## Exercise prompt:
Count how many lines of the data below contain the string "script"; the reply should be that number alone.

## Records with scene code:
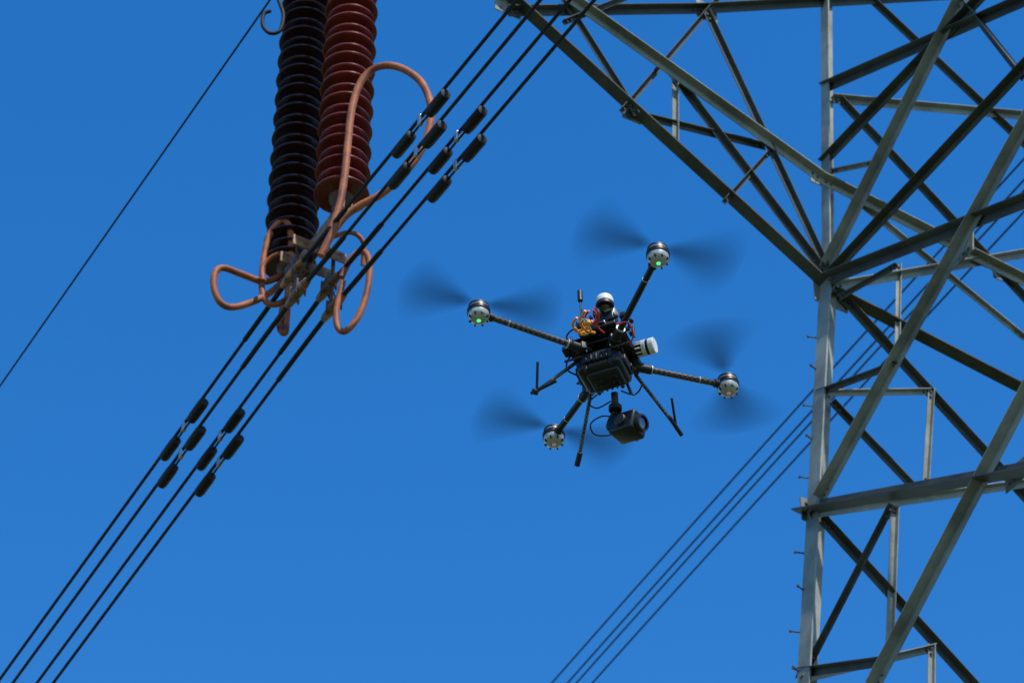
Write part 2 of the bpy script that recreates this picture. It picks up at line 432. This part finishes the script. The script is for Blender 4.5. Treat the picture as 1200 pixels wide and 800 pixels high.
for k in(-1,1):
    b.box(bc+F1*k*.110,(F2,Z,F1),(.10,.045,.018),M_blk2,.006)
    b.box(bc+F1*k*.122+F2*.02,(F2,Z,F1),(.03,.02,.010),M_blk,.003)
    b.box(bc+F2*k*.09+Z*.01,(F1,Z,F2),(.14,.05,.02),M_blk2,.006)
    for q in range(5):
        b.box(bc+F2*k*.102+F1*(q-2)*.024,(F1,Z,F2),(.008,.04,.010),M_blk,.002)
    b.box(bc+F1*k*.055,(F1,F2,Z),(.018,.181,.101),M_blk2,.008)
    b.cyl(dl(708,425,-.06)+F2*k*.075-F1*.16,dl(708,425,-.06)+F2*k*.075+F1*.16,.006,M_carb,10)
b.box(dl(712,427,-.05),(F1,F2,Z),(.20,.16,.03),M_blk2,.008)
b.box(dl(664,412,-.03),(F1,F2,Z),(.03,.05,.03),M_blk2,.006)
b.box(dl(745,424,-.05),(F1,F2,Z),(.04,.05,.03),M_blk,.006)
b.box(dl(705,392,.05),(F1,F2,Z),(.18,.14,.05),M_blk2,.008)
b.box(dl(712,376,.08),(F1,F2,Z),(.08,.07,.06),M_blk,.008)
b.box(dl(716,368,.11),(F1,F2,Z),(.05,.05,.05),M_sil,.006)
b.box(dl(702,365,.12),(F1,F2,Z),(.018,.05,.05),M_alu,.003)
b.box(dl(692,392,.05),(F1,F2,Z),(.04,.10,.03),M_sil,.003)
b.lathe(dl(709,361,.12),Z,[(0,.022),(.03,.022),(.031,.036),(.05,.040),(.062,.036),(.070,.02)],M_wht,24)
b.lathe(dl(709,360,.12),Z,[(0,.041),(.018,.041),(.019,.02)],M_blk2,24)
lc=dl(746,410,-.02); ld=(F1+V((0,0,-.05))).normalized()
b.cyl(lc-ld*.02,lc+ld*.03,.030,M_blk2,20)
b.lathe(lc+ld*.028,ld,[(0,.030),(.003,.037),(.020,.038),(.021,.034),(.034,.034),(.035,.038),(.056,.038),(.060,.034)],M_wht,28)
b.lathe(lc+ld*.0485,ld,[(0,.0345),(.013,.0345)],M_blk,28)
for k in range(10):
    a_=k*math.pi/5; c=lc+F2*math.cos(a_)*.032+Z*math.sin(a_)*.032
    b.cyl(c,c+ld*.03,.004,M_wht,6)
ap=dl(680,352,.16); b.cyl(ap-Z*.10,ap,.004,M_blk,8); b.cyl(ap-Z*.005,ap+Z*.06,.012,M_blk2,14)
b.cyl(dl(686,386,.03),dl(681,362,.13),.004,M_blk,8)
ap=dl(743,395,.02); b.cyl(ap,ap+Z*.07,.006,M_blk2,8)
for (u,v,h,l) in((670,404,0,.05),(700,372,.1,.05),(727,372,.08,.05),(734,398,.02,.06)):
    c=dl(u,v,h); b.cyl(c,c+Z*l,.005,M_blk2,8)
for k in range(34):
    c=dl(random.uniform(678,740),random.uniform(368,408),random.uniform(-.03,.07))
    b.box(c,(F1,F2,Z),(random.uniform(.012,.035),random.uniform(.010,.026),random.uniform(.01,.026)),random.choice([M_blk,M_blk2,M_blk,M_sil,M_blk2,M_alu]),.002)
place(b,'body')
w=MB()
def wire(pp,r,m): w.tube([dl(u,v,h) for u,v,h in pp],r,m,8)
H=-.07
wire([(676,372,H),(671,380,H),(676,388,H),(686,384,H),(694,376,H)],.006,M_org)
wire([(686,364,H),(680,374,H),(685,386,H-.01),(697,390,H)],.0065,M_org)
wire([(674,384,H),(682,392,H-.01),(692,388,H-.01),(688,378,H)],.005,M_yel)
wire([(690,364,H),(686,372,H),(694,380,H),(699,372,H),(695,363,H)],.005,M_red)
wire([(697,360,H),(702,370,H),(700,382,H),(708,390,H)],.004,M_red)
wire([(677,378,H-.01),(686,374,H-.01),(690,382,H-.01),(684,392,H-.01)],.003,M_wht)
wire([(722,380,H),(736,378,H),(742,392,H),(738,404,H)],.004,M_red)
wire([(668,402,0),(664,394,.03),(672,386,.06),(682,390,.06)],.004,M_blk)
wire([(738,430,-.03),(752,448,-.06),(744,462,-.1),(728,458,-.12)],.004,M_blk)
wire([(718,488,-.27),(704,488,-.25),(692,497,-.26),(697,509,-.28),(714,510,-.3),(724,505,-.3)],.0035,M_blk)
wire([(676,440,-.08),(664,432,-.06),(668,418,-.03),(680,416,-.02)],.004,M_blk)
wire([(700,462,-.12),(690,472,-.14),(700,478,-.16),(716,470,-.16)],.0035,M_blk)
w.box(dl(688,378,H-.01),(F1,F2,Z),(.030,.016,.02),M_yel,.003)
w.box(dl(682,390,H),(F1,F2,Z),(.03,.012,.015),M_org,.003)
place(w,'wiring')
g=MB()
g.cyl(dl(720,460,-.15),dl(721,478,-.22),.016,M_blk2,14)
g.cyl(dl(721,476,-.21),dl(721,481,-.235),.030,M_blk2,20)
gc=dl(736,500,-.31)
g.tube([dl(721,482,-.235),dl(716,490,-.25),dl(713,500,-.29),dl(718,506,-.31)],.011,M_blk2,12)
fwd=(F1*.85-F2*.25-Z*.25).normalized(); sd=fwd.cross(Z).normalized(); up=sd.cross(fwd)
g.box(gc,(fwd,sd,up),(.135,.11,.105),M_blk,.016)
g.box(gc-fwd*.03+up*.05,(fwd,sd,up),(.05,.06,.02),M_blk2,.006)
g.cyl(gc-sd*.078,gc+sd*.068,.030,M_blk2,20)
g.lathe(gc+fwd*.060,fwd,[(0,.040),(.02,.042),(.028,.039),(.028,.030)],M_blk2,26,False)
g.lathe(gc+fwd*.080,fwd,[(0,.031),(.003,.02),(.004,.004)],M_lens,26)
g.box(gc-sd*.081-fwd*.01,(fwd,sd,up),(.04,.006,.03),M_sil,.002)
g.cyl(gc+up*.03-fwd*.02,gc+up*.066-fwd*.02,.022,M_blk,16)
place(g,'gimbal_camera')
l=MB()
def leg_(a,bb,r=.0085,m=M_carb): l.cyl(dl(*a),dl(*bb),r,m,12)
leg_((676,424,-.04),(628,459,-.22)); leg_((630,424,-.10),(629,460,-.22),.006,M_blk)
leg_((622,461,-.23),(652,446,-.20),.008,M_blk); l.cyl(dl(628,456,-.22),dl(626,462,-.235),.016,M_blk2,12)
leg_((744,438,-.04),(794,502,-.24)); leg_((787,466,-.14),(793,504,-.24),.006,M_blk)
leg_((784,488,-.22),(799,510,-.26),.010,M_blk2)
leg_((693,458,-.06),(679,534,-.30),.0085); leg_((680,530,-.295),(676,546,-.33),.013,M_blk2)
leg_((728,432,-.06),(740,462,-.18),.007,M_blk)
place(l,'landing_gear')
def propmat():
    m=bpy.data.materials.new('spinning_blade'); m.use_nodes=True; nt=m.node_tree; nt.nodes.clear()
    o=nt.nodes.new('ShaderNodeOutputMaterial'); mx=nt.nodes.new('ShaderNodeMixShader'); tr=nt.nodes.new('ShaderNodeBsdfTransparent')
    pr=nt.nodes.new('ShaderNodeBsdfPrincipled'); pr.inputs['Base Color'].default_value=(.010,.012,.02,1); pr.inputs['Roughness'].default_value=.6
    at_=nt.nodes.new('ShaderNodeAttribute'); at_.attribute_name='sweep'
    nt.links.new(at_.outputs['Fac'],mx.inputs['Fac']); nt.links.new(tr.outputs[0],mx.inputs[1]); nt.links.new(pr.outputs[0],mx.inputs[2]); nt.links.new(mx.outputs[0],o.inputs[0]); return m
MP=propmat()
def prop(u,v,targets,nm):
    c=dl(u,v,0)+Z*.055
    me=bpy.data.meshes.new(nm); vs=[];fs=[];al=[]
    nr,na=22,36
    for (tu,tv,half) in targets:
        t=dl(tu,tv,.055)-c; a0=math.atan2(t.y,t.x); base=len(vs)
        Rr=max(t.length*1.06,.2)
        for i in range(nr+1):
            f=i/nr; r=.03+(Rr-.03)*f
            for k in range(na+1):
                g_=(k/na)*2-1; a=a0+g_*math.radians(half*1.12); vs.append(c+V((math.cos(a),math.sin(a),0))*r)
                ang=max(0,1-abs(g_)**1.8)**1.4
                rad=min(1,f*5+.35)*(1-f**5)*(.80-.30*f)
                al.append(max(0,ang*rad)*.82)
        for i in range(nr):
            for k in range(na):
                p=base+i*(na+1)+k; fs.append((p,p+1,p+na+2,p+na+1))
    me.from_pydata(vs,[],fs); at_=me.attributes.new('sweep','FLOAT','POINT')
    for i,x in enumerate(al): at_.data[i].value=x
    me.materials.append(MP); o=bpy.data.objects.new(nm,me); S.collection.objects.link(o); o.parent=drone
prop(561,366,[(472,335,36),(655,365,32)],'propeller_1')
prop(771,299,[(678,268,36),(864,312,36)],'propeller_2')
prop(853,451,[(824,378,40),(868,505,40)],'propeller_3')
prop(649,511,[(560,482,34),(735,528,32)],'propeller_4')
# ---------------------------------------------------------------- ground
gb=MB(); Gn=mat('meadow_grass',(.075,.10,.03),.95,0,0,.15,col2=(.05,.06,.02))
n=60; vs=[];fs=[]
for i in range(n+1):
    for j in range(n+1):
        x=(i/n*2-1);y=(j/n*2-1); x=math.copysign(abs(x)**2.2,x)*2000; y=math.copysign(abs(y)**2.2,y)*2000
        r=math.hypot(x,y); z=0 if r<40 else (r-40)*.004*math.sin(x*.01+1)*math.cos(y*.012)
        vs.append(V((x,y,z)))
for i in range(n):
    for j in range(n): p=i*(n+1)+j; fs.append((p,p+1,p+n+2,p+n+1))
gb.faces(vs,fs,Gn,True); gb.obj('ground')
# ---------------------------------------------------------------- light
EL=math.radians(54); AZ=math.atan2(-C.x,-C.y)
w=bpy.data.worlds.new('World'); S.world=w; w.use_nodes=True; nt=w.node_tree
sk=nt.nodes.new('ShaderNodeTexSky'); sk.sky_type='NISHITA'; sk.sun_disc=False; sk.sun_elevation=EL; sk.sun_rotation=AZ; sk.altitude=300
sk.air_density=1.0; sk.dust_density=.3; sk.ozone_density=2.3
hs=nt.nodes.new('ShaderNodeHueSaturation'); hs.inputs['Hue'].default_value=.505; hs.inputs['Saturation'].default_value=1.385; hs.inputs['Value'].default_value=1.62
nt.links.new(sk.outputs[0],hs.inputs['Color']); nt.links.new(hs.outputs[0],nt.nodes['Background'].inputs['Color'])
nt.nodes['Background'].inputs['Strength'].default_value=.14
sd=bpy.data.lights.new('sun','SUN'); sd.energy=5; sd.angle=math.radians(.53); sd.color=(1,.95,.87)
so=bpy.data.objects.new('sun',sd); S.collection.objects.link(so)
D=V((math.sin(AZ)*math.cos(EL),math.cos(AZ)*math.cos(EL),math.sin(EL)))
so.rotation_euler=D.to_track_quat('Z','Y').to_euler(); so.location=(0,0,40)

==

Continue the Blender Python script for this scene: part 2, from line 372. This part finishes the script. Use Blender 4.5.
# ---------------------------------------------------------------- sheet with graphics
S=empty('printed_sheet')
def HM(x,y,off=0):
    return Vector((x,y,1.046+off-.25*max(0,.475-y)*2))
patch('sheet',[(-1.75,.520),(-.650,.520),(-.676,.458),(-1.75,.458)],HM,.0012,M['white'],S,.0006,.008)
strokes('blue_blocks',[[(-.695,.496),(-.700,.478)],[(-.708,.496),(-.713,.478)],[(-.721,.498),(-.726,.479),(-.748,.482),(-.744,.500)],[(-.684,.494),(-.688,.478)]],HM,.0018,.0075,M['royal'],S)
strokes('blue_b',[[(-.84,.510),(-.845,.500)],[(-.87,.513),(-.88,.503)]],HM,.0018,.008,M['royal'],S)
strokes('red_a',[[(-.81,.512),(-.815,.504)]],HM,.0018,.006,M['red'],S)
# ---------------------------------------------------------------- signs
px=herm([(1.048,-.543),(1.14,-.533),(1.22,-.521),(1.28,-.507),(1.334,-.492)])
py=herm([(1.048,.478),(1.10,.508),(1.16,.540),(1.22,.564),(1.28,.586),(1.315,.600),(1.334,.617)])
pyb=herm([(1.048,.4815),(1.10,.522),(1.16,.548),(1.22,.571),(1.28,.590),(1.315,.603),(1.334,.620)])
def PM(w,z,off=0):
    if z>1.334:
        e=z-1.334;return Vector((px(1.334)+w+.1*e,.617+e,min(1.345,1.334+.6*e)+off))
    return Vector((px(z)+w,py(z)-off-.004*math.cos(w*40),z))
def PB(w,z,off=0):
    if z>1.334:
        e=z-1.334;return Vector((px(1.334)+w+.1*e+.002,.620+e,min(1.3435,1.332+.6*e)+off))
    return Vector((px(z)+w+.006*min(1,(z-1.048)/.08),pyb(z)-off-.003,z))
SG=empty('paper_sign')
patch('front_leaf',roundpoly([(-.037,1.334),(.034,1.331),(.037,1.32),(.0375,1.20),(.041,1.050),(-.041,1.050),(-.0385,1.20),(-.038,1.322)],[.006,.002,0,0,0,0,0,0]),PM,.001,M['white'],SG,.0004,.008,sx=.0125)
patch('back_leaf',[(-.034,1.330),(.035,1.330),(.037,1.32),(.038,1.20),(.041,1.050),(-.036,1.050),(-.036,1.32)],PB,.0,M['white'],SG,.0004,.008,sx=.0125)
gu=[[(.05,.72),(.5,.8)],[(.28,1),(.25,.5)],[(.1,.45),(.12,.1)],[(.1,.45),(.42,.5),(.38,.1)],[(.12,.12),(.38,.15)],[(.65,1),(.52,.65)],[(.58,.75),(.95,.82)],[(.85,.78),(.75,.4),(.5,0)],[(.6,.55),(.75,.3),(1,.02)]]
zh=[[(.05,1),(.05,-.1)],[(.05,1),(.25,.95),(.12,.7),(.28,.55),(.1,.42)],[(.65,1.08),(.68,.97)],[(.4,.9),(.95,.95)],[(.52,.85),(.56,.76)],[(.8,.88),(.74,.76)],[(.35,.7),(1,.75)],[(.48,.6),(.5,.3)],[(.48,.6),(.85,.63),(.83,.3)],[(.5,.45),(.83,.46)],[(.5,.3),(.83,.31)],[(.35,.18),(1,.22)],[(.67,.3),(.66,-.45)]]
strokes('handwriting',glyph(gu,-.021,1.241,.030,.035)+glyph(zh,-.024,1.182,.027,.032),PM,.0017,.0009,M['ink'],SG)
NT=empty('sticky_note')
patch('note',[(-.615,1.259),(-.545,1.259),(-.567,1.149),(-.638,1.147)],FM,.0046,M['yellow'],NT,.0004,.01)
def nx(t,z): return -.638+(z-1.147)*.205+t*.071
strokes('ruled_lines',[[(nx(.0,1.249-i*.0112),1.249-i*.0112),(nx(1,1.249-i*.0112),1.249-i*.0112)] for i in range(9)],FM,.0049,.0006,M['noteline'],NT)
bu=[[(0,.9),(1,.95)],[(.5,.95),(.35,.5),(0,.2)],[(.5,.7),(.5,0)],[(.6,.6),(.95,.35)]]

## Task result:
2